Du ciel proviennent les menaces. L’homme y cherche l’avertissement des temps à venir. Or
l’éolienne est d’abord dans le ciel. Là-haut est son moteur. Là-haut est le tournoiement de ses
pâles. L’éolienne est un objet aérien qui encombre l’espace et en transforme la nature. Dans un
même champ visuel des éoliennes par dizaines sont rapidement vécues comme insupportables.
C’est un ciel broyé ; un ciel en permanence soumis à une intrusion, à un sentiment de menace.

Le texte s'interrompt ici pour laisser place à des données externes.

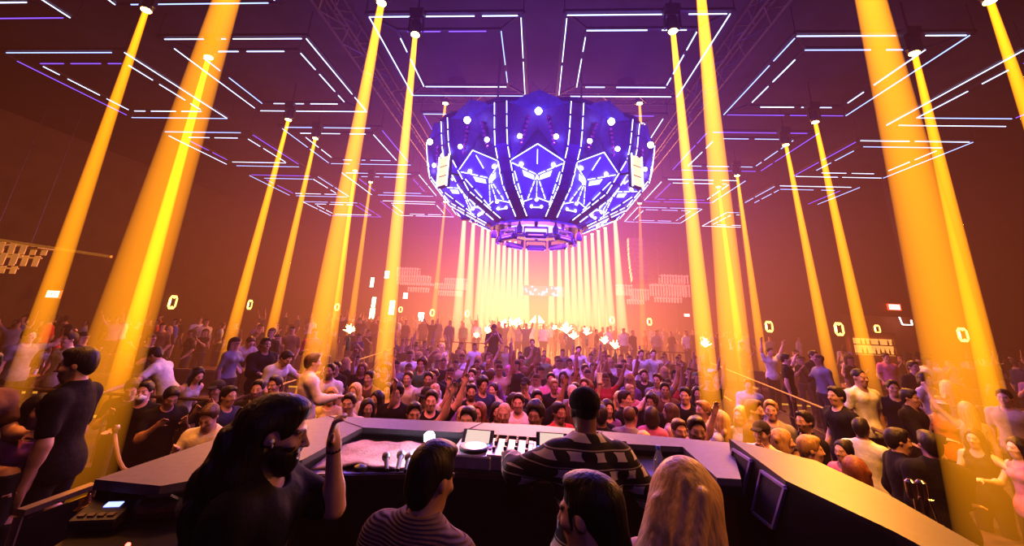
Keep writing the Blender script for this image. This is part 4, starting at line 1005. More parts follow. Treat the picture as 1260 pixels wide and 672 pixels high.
def hair_prims(J, style):
    s = J['s']; R = J['Rh']; c = J['head']; P = lambda *a: c+R@(V(*a)*s); o = {'short':.010,'buzz':.004,'curly':.026,'slick':.012,'long':.016,'bun':.010,'wavy':.022,'cap':.012,'bob':.020}[style]
    pr = [ell(P(0,.018,.036), V(.078,.098,.089)*s+o*s, R, .01)]
    if style in ('short','slick','curly'): pr += [ell(P(0,-.045,.098), V(.055,.045,.028)*s+o*.4, R, .03), ell(P(0,.06,-.01), V(.066,.055,.075)*s+o*.4, R, .02)]
    if style == 'curly':
        rr = random.Random(2)
        for k in range(34):
            a, b = rr.uniform(0, 2*PI), rr.uniform(.15,1.35); v = V(math.cos(a)*math.sin(b)*.093, .018+math.sin(a)*math.sin(b)*.108, .045+math.cos(b)*.098); pr.append(ell(P(*v), V(.022,.022,.022)*s, None, .012))
    if style in ('long','wavy','bob'):
        ln = {'long':-.30,'wavy':-.26,'bob':-.10}[style]
        for sx in (-1,1):
            pr += [cap(P(sx*.074,.0,.04), P(sx*.082,-.01,-.09), .028*s, .030*s, .03), cap(P(sx*.078,.03,-.05), P(sx*.085,.05,ln*.75), .038*s, .030*s, .04)]
            if style != 'bob': pr += [cap(P(sx*.085,-.01,-.09), P(sx*.088,-.045,-.20), .027*s, .016*s, .03)]
        pr += [cap(P(0,.075,.02), P(0,.095,ln), .075*s, .055*s, .05), cap(P(.04,.07,-.05), P(.05,.09,ln*1.05), .05*s, .03*s, .04), cap(P(-.04,.07,-.05), P(-.05,.09,ln*.98), .05*s, .03*s, .04)]
        if style == 'wavy':
            rr = random.Random(6)
            for k in range(26): pr.append(ell(P(rr.choice((-1,1))*rr.uniform(.03,.10), rr.uniform(.0,.13), rr.uniform(ln,.06)), V(.026,.026,.035)*s, None, .02))
    if style == 'bun': pr += [ell(P(0,.07,-.01), V(.066,.05,.07)*s, R, .02), ell(P(0,.105,.09), V(.042,.042,.042)*s, R, .015)]
    fz = .062 if style not in ('slick',) else .075
    pr += [ell(P(0,-.118,-.022), V(.086,.092,.116)*s, R, .010, -1), ell(P(0,-.085,-.085), V(.085,.085,.06)*s, R, .012, -1)]
    if style in ('short','buzz','slick','cap','curly'):
        for sx in (-1,1): pr.append(ell(P(sx*.085,-.022,-.045), V(.03,.052,.045)*s, R, .008, -1))
    return pr
def cap_hat(J): # baseball cap worn with the peak forward
    s = J['s']; R = J['Rh']; c = J['head']; P = lambda *a: c+R@(V(*a)*s)
    return [ell(P(0,.015,.055), V(.088,.108,.083)*s, R, .01), ell(P(0,-.125,.050), V(.065,.065,.012)*s, R @ rotm(0,.15,0), .015)], [(tuple(P(0,0,.033)), tuple(R@V(0,.12,-1)))]
def brim_hat(J):
    s = J['s']; R = J['Rh']; c = J['head']; P = lambda *a: c+R@(V(*a)*s)
    return [ell(P(0,.012,.09), V(.088,.105,.075)*s, R, .02), ell(P(0,.005,.05), V(.175,.19,.012)*s, R, .012)], ()
def visor(J):
    s = J['s']; R = J['Rh']; c = J['head']; P = lambda *a: c+R@(V(*a)*s)
    return [ell(P(0,.012,.07), V(.089,.110,.055)*s, R, .005), ell(P(0,-.12,.05), V(.072,.075,.010)*s, R, .015)], [(tuple(P(0,0,.095)), tuple(R@V(0,0,1))), (tuple(P(0,0,.045)), tuple(R@V(0,.12,-1)))]
def mask_prims(J):
    s = J['s']; R = J['Rh']; c = J['head']; P = lambda *a: c+R@(V(*a)*s)
    return [ell(P(0,-.055,-.058), V(.062,.066,.052)*s, R, .01), ell(P(0,.03,0), V(.09,.065,.13)*s, R, .01, -1)]
def top_prims(J, sleeve=.6, loose=.012, dress=False, neck=.075, hem=-.10, hi=None):
    s = J['s']; T = J['T']; pr = torso_prims(J, loose); pr += [ell(J['pel']+V(0,.005,-.03)*s, V(.172,.128,.17)*s+loose+.010, T, .05)]
    for i in (0,1):
        if sleeve > 0: pr += arm_prims(J, i, loose+.004, sleeve if sleeve < 1.9 else 1.9)
    pr.append(cap(J['neck']-T@(V(0,0,.03)*s), J['neck']-T@(V(0,-.0,.0)*s), .075*s+loose, .065*s+loose*.6, .03))
    if sleeve == 0: # bare shoulders: cut the cloth away at the shoulder caps
        for i in (0,1): pr.append(ell(J['sh'][i]+T@(V((-1 if i == 0 else 1)*.035,0,.045)*s), V(.075,.12,.10)*s, T, .01, -1))
    if dress:
        for i in (0,1): pr.append(cap(J['hip'][i], J['hip'][i]*.4+J['knee'][i]*.6, .105*s, .10*s, .05))
        hem = -.45
    pr.append(ell(J['neck']+T@(V(0,-.055,.030)*s), V(neck,neck*.95,.075 if sleeve else .12)*s, T, .01, -1)); pr.append(ell(J['neck']+T@(V(0,0,.07)*s), V(.068,.068,.055)*s, T, .01, -1))
    return pr, [(tuple(J['pel']+T@(V(0,0,hem)*s)), tuple(T@V(0,0,-1)))]
def trouser_prims(J, o=.012, t=1.92):
    s = J['s']; T = J['T']; pr = [ell(J['pel']+V(0,.005,0)*s, V(.165 if not J['female'] else .17,.12,.125)*s+o, T, .05)]
    for i in (0,1): pr += leg_prims(J, i, o, t)
    return pr, [(tuple(J['pel']+T@(V(0,0,.03)*s)), tuple(T@V(0,0,1)))]
def body_prims(J, detail=True, r=.0095, holds=(False,False), curl=.35, legs=True):
    pr = torso_prims(J)
    for i in (0,1):
        pr += arm_prims(J, i)
        W, E = J['wr'][i], J['el'][i]; d = W-E; d = d/np.linalg.norm(d); fw = J['T']@V(0,-1,0); sd = J['T']@V(1 if i == 0 else -1,0,0)
        n = fw if d[2] > .55 else (sd if d[2] < -.5 else J['T']@V(0,0,-1))
        sg = 1 if i == 0 else -1
        x = np.cross(d, n)
        want = J['T']@V(1 if i == 0 else -1,0,0) if d[2] > .55 else (fw if d[2] < -.5 else sd)
        sg = 1 if x@want > 0 else -1
        pr += hand(W, d, n, sg, r*J['s'], curl, holds[i])
        pr += leg_prims(J, i) + shoe_prims(J, i) if legs else []
    return pr+head_prims(J, detail)
SHIRTM = {}
def make_person(h=1.75, female=False, hair='short', vox=.012, sleeve=.6, dress=False, holds=(False,False), beard=0, hat=None, mask=False, hvox=None, curl=.35, rr=.0098, loose=.012, topm=None, **kw):
    """one prototype: a dict of meshes for body, hair, top, trousers, shoes"""
    J = rig(h, female, **kw); D = {'J': J}
    D['body'] = sdf_mesh('person', body_prims(J, True, rr, holds, curl), vox, SKIN, (), 1, skin_paint(J, beard, vox > .01))
    if hair and hat != 'cap': D['hair'] = sdf_mesh('hair', hair_prims(J, hair), hvox or vox, HAIR)
    elif hair: D['hair'] = sdf_mesh('hair', hair_prims(J, hair), hvox or vox, HAIR, [(tuple(J['head']+J['Rh']@V(0,0,.05)), tuple(J['Rh']@V(0,.12,1)))])
    pr, cl = top_prims(J, sleeve, loose, dress); D['top'] = sdf_mesh('dress' if dress else 'top', pr, vox, topm or CLOTH, cl)
    if not dress:
        pr, cl = trouser_prims(J); D['trousers'] = sdf_mesh('trousers', pr, vox*1.4, CLOTH, cl)
    D['shoes'] = sdf_mesh('shoes', [q for i in (0,1) for q in shoe_prims(J, i, .008)], vox*1.2, CLOTH)
    if hat:
        pr, cl = {'cap':cap_hat,'brim':brim_hat,'visor':visor}[hat](J); D['hat'] = sdf_mesh('hat', pr, (hvox or vox)*.8, CLOTH, cl)
    if mask: D['mask'] = sdf_mesh('face_mask', mask_prims(J), (hvox or vox)*.8, CLOTH)
    return D
PARTN = {'hair':'hair','top':'shirt','trousers':'trousers','shoes':'shoes','hat':'hat','mask':'face_mask'}
def place(D, loc, rz, cols, label, group=None, parts=('hair','top','trousers','shoes','hat','mask'), sc=1.0, topname=None):
    o = bpy.data.objects.new('person', D['body']); COL.objects.link(o); o.location = loc; o.rotation_euler = (0,0,rz); o.color = (*cols.get('skin', (.5,.3,.2)), 1); o.scale = (sc,)*3
    tag(o, label, 'person', group)
    for p in parts:
        if p not in D: continue
        c = bpy.data.objects.new(topname if p == 'top' and topname else ('dress' if p == 'top' and 'trousers' not in D else PARTN[p]), D[p]); COL.objects.link(c); c.parent = o; c.color = (*cols.get(p, (.03,.03,.03)), 1)
    return o
def far_mesh(h, female, armL, armR, hair, vox=.03, **kw):
    J = rig(h, female, armL, armR, **kw); s = J['s']
    pr = torso_prims(J, .01)+head_prims(J, False)
    for i in (0,1):
        pr += arm_prims(J, i, .006)+leg_prims(J, i, .008)+shoe_prims(J, i, .006); d = J['wr'][i]-J['el'][i]; d = d/np.linalg.norm(d); pr.append(cap(J['wr'][i], J['wr'][i]+d*.12, .032, .030, .02))
    hp = [q for q in hair_prims(J, hair) if q[6] > 0]; pr += [(q[0],q[1],q[2],q[3],q[4],q[5],q[6]) for q in hp if hair in ('long','bob','wavy')]
    def f(p):
        col = np.zeros((len(p),4)); col[:,:3] = (.36,.20,.13)
        lh = (p-J['head'])@J['Rh']/s
        hairm = ((lh[:,2] > .045) | ((lh[:,1] > .0) & (lh[:,2] > -.09))) & (np.linalg.norm(lh, axis=1) < .19)
        if hair in ('long','wavy','bob'): hairm |= (lh[:,1] > .02) & (lh[:,2] > -.30) & (np.abs(lh[:,0]) < .13)
        lp = (p-J['pel'])@J['T']/s
        shirt = (lp[:,2] > .02) & (lp[:,2] < .53); fore = np.zeros(len(p), bool)
        for i in (0,1):
            dE = np.linalg.norm(p-J['el'][i], axis=1); dS = np.linalg.norm(p-J['sh'][i], axis=1)
            a, b = J['el'][i], J['wr'][i]+(J['wr'][i]-J['el'][i])*.5; d = b-a; t = np.clip((p-a)@d/(d@d), .02, 1); fore |= np.linalg.norm(p-a-t[:,None]*d, axis=1) < .056*s
            shirt |= (dS < .2*s) & (dE > .10*s) & (lp[:,2] < .60) & (np.linalg.norm(p-J['head'],axis=1) > .17*s)
        shirt &= ~fore
        leg = (lp[:,2] <= .02) & ~fore
        col[shirt,3] = 1; col[leg,:3] = (.02,.02,.03); col[leg,3] = 0
        face = (lh[:,1] < -.07) & (np.abs(lh[:,2]-.004) < .016) & (np.abs(lh[:,0]) < .055); col[face,:3] = (.12,.06,.045)
        col[hairm,:3] = HAIRC[0]; col[hairm,3] = 0
        return 'zone', col
    return sdf_mesh('person', pr, vox, FARM, (), 1, f)
HAIRC = [(.012,.008,.006)]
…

4) La beauté conditionnée par l’utilité et par le nombre.
« Je ne sais pas si j’aime les éoliennes car je soupçonne leur inutilité » Isabelle (Yèvres-Le-Châtel).
L’idée de beauté d’un objet n’est pas détachable de sa valeur utilitaire. Ainsi dès qu’il est
découvert inutile ou inutilisable il devient désagréable à nos yeux, voire laid ou dangereux.
Le jugement esthétique est également soumis à un critère d’unicité ou de rareté. Nombreuses,
identiques, devenues banales et envahissantes les éoliennes ne peuvent être belles. Au fur et
à mesure de leur implantation certaines personnes sont ainsi passées de l’adhésion au rejet et
parfois considèrent insupportables de vivre au milieu d’elles, mais il est trop tard pour agir et
beaucoup d’habitants sont saisis d’une forme de désespoir. Certains les disent nocives sans
justifier rationnellement leurs propos, et évoquent des troubles physiques, sans doute s’agit-il
de désagréments psychosomatiques mais aux effets bien réels qui ne doivent pas être négligés.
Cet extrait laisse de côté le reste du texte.